Congress has a particularly bad habit of bailing out federal programs without addressing the underlying problems that caused failure in the first place. This round, we’re punting the ball on the Highway Trust Fund.
However, this time is different. We have a common-sense solution to reform our nation’s transportation policy, modernize America’s outdated transportation infrastructure system, and return decision making power to the states.
The Transportation Empowerment Act will update federal transportation policy with the same proven principles—diversity, customization and open-sourcing—that are driving innovation across our economy today.
Today, when we think of federal transportation policy, we think of the triumph of the Interstate Highway System. It was an enormous national project that began in the 1950s under President Eisenhower and reflected post-war America’s confident optimism. We had become a combustion-engine economy and needed a transportation network to connect our nation. So we built one.
Thanks to the Interstate Highway System, you can drive from Miami to Salt Lake, and from San Diego to Boston, only having to stop for gas. And a job well done is still a job, well, done.

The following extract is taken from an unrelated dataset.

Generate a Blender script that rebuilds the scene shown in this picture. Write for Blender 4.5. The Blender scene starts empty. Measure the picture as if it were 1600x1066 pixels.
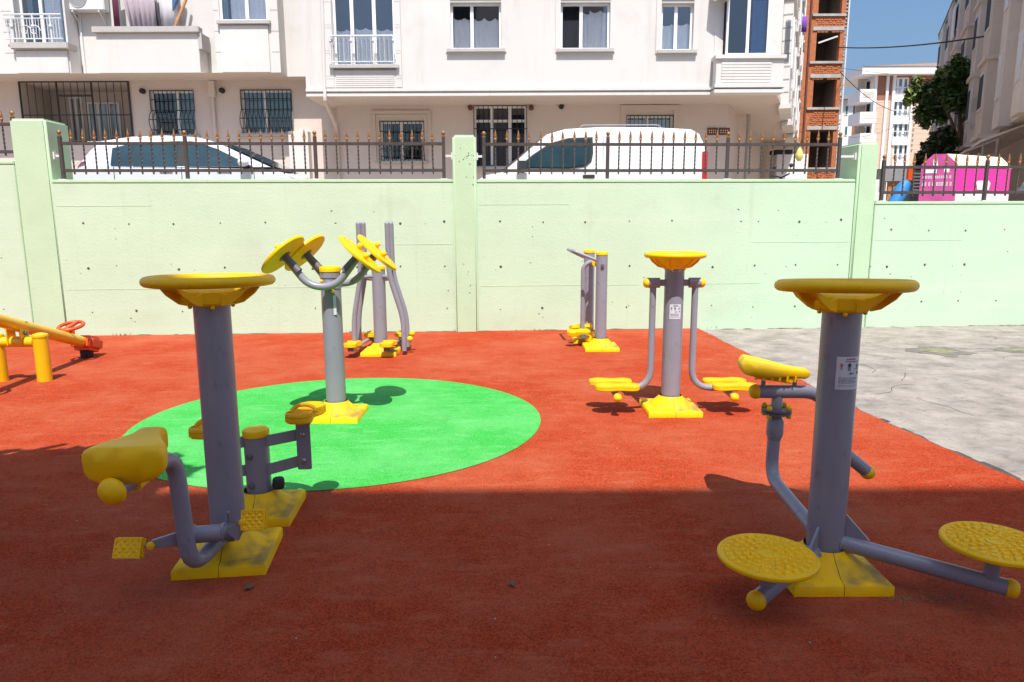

In recent decades, America’s transportation needs have changed, but—as is too common in Washington today—our transportation policies have not kept pace. The highway program, and those who used it, built highways, via a per-gallon gasoline tax paid at the pump.
Today, drivers still pay the tax, but politicians redirect portions of the highway fund for bike lanes and walking paths and public transit systems in certain cities. Meanwhile, partisan giveaways to special interests and bureaucratic skimming artificially inflate the cost of new infrastructure projects by as much as 20 percent.